Large quantities of ¹³⁷Cs released from the Fukushima Daiichi nuclear power plant are being continuously transported from surrounding rivers into Kasumigaura lake (Ibaraki prefecture), which may pose a potential radiation threat to millions of residents’ health and the local industrial development. Given over 95% of ¹³⁷Cs in the river tightly combined with suspended sediment (SS), learning the dynamic variation in particulate 137Cs input/discharge and the behind mechanisms controlling their migration is essential for this region. Land use is usually viewed as a critical factor affecting sediment yield and ¹³⁷Cs inventory. Particularly in rain season, its difference in soil erodibility would be significantly amplified, altering fluvial sediment supply and particulate ¹³⁷Cs discharge. However, due to the lack of long-term river monitoring in Kasumigaura lake region, the dynamic variation in fluvial SS and particulate ¹³⁷Cs are still unknown, which also hamper our ability to learn the impact of land use differences on the ¹³⁷Cs dynamic transport.

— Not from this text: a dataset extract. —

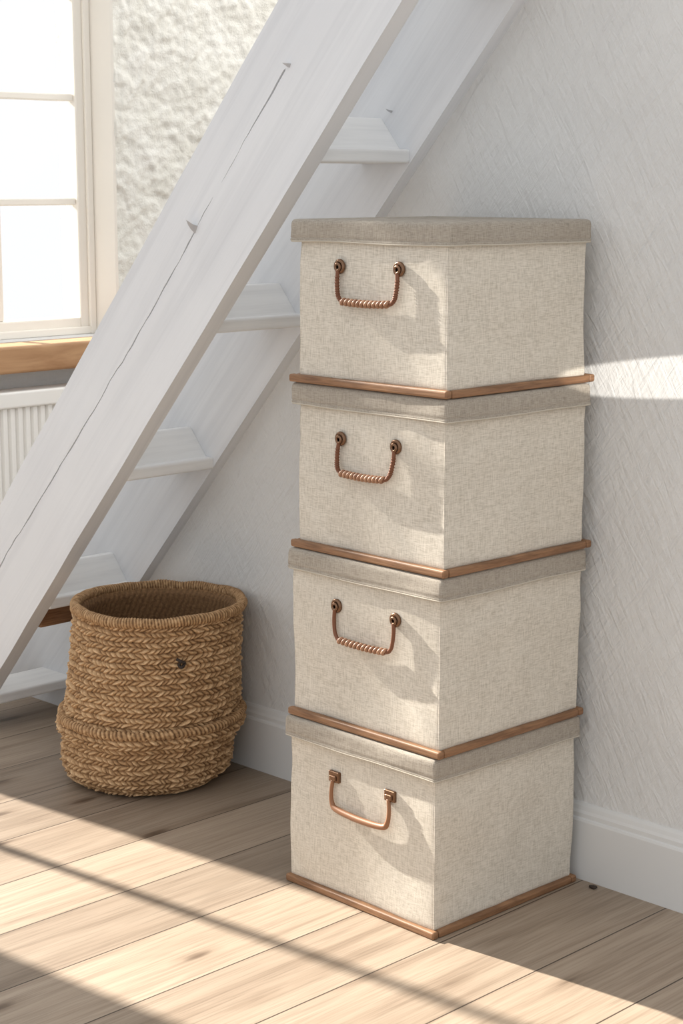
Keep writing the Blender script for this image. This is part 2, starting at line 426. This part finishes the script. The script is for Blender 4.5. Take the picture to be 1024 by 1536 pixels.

To fill this knowledge gap, we conducted a six-year monitoring campaign in two sub-catchments (i.e., Koise river basin and Sakura river basin) where the former has a higher forest proportion, and the latter one has a higher agricultural land proportion. The river monitoring dataset shows the turbidity is significantly correlated with water discharge in Koise, whereas this relationship is not evident in Sakura. Through the hysteresis analysis, we discover that hysteresis type 3 appeared more frequently in Koise, suggesting the existence of delayed SS supply. The ¹³⁷Cs monitoring dataset demonstrates both sites present a significant exponential decrease trend in particulate ¹³⁷Cs concentration, but the activities in Koise are slightly higher. Furthermore, the estimated ¹³⁷Cs fluxes were also found higher in Koise. Considering the forest is usually farther from rivers and has a higher ¹³⁷Cs entrainment coefficient, these scenarios are thought as the result of the difference in sediment supply due to their different land use composing proportions. Additionally, combining synchronous rainfall records, we find both water discharge and sediment load in two catchments responded extremely well to rainfall, confirming the significant role of precipitation in fluvial sediment supply. Furthermore, we also utilize meteorological radar data, quantified land use, and ¹³⁷Cs inventory to reconstrue the spatial distribution of ¹³⁷Cs loss, which provides a potential tool to predict the ¹³⁷Cs loss with watershed characteristics.